Extracted material
------
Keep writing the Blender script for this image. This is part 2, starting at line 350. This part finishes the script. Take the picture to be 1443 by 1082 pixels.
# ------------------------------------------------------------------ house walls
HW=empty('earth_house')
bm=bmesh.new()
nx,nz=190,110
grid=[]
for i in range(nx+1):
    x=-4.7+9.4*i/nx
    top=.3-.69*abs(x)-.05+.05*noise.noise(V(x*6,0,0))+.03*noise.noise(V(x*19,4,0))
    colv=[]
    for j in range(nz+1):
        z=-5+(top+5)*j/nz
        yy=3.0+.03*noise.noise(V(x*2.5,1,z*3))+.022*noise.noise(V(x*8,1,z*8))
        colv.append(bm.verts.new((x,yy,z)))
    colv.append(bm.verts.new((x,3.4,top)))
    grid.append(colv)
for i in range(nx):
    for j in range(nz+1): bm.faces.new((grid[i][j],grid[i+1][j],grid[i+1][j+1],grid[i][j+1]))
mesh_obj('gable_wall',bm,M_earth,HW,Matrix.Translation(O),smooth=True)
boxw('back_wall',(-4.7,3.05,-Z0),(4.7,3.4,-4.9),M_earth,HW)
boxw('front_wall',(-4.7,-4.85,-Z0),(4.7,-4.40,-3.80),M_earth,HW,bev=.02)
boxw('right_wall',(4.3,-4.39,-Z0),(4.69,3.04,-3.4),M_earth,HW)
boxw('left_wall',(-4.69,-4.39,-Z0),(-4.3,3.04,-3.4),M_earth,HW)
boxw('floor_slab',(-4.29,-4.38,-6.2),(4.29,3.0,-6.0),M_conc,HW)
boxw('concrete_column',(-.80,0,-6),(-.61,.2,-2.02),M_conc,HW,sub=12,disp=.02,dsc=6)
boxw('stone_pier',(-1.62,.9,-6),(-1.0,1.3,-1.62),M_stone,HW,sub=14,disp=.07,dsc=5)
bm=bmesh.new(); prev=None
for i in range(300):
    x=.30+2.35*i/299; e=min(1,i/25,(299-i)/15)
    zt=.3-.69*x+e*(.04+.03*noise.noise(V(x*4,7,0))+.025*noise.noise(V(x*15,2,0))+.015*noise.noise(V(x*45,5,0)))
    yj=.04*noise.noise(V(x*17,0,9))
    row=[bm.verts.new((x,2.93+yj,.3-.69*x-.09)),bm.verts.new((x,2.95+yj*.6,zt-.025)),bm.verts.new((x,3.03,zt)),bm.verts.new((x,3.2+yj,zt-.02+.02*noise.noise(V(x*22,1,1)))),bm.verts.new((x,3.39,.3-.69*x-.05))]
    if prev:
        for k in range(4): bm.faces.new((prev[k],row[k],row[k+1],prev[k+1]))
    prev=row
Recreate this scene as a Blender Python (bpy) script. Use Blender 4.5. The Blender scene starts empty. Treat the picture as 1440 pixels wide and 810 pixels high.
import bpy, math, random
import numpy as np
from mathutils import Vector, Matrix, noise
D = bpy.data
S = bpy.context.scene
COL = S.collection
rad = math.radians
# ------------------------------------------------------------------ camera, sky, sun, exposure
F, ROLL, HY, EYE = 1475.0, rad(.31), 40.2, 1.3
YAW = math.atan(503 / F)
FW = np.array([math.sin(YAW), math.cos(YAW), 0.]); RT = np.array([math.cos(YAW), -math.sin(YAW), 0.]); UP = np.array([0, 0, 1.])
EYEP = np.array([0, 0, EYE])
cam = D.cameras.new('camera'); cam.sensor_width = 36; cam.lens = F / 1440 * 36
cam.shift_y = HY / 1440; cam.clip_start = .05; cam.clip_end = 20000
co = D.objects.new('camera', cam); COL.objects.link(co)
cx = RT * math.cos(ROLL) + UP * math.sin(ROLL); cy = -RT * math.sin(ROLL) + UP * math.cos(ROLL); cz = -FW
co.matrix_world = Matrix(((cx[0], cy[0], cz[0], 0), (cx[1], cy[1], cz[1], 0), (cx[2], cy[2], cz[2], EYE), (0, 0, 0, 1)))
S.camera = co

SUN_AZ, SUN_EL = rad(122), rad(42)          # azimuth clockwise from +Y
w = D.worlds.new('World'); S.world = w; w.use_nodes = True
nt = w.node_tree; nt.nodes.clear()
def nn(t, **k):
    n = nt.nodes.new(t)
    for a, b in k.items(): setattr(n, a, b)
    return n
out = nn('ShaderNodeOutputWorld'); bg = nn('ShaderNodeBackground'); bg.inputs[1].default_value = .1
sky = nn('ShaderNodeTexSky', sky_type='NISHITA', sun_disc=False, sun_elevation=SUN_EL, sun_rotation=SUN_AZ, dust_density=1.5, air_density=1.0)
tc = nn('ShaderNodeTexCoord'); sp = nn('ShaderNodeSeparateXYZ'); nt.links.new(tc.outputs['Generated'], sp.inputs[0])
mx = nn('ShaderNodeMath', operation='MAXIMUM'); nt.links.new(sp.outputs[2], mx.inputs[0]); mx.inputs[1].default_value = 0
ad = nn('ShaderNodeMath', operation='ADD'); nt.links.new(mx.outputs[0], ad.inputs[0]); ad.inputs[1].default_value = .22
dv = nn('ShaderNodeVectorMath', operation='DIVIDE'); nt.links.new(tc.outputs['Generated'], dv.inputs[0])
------
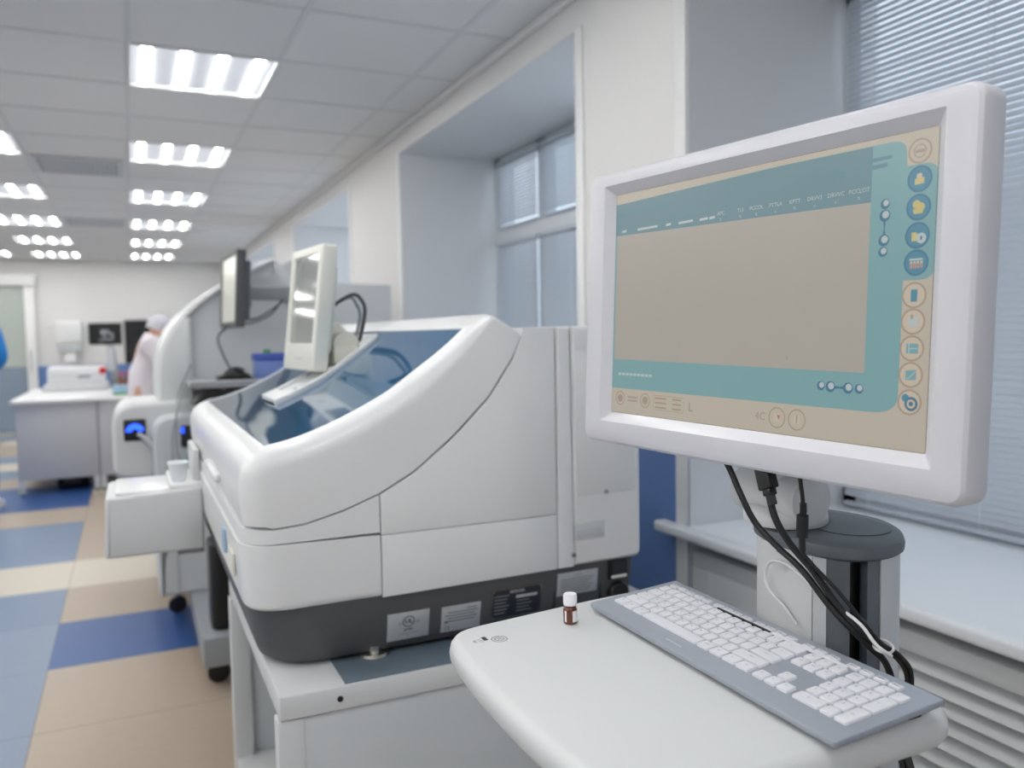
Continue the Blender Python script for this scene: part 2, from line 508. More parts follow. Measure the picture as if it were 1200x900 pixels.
------
Written exercise
Gather all lines of the records that include the word "Python".

Result of this exercise
Recreate this scene as a Blender Python (bpy) script. Use Blender 4.5. The Blender scene starts empty. Treat the picture as 1440 pixels wide and 810 pixels high.
Continue the Blender Python script for this scene: part 2, from line 508. More parts follow. Measure the picture as if it were 1200x900 pixels.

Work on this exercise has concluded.